◆ **Description of the task**: Omit all images. Write out the rest of the material exactly.

◆ **Information provided**:
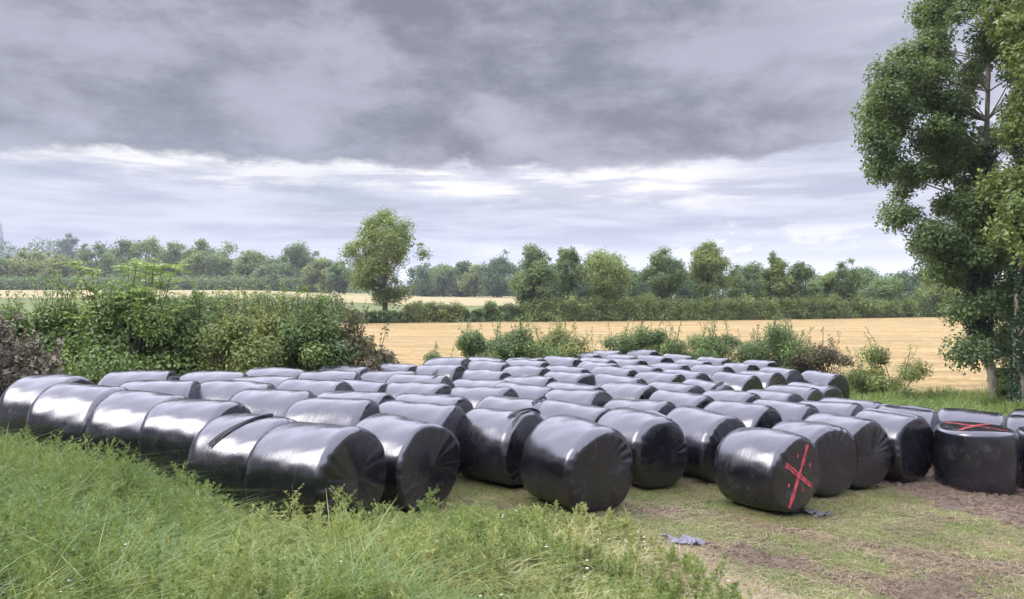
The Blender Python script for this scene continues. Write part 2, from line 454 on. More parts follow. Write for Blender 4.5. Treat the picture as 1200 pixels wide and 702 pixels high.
# near edge of the mown field runs just behind the hedge line, far edge along the field hedge
NEAR_EDGE = [(-60, 22.5), (-12, 21.5), (-4, 25.5), (4, 34.5), (9, 35), (12, 33), (16, 31.5), (24, 31), (80, 34)]
FAR_EDGE = [(-200, 82), (-26, 86), (0, 92), (30, 98), (60, 106), (200, 125)]
def e_y(P, x): return np.interp(x, [p[0] for p in P], [p[1] for p in P])
sheet('mown_field', np.concatenate([np.arange(-160, -30, 6), np.arange(-30, 70, .8), np.arange(70, 200, 6)]), np.concatenate([np.arange(20, 45, .4), np.arange(45, 130, 1.2)]),
      lambda x, y: np.minimum(y - e_y(NEAR_EDGE, x) - .5 * wob(x, y, 1.5), e_y(FAR_EDGE, x) - y + .8 * wob(x, y, .4)),
      field_mat('mown_straw', (.20, .145, .062), (.345, .25, .110), (.20, .17, .07), R_(6)), .03, 'pale golden mown field behind the bales')
sheet('far_field', np.arange(-420, 200, 6), np.arange(102, 330, 4),
      lambda x, y: np.minimum(y - 145 - 2 * wob(x, y, .1) - .10 * np.abs(x), 318 - y),
      field_mat('far_straw', (.22, .19, .095), (.29, .24, .125), (.19, .19, .09), R_(-4)), .05, 'strip of golden field beyond the field hedge')
MUD = [(5.9, 30), (6.35, 12.2), (6.1, 10.4), (5.6, 9.0), (5.0, 7.6), (4.3, 5.0), (4, 0)]
def mud_mask(x, y):
    edge = np.interp(y, [0, 5.5, 7.5, 8.8, 9.8, 11, 12.3, 13.6, 15.5], [5.0, 5.4, 6.0, 6.6, 6.9, 6.9, 6.6, 6.2, 7.0])
    return np.minimum(x - edge - .35 * wob(x, y, 2.2, 3) - .12 * wob(x, y, 9, 14), 15.6 - y)
sheet('mud_track', np.arange(4.2, 16, .07), np.arange(3, 16, .07), mud_mask, mud_mat(), .008, 'churned brown mud track beside the upright bales')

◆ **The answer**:
The Blender Python script for this scene continues. Write part 2, from line 454 on. More parts follow. Write for Blender 4.5. Treat the picture as 1200 pixels wide and 702 pixels high.
# near edge of the mown field runs just behind the hedge line, far edge along the field hedge
NEAR_EDGE = [(-60, 22.5), (-12, 21.5), (-4, 25.5), (4, 34.5), (9, 35), (12, 33), (16, 31.5), (24, 31), (80, 34)]
FAR_EDGE = [(-200, 82), (-26, 86), (0, 92), (30, 98), (60, 106), (200, 125)]
def e_y(P, x): return np.interp(x, [p[0] for p in P], [p[1] for p in P])
sheet('mown_field', np.concatenate([np.arange(-160, -30, 6), np.arange(-30, 70, .8), np.arange(70, 200, 6)]), np.concatenate([np.arange(20, 45, .4), np.arange(45, 130, 1.2)]),
      lambda x, y: np.minimum(y - e_y(NEAR_EDGE, x) - .5 * wob(x, y, 1.5), e_y(FAR_EDGE, x) - y + .8 * wob(x, y, .4)),
      field_mat('mown_straw', (.20, .145, .062), (.345, .25, .110), (.20, .17, .07), R_(6)), .03, 'pale golden mown field behind the bales')
sheet('far_field', np.arange(-420, 200, 6), np.arange(102, 330, 4),
      lambda x, y: np.minimum(y - 145 - 2 * wob(x, y, .1) - .10 * np.abs(x), 318 - y),
      field_mat('far_straw', (.22, .19, .095), (.29, .24, .125), (.19, .19, .09), R_(-4)), .05, 'strip of golden field beyond the field hedge')
MUD = [(5.9, 30), (6.35, 12.2), (6.1, 10.4), (5.6, 9.0), (5.0, 7.6), (4.3, 5.0), (4, 0)]
def mud_mask(x, y):
    edge = np.interp(y, [0, 5.5, 7.5, 8.8, 9.8, 11, 12.3, 13.6, 15.5], [5.0, 5.4, 6.0, 6.6, 6.9, 6.9, 6.6, 6.2, 7.0])
    return np.minimum(x - edge - .35 * wob(x, y, 2.2, 3) - .12 * wob(x, y, 9, 14), 15.6 - y)
sheet('mud_track', np.arange(4.2, 16, .07), np.arange(3, 16, .07), mud_mask, mud_mat(), .008, 'churned brown mud track beside the upright bales')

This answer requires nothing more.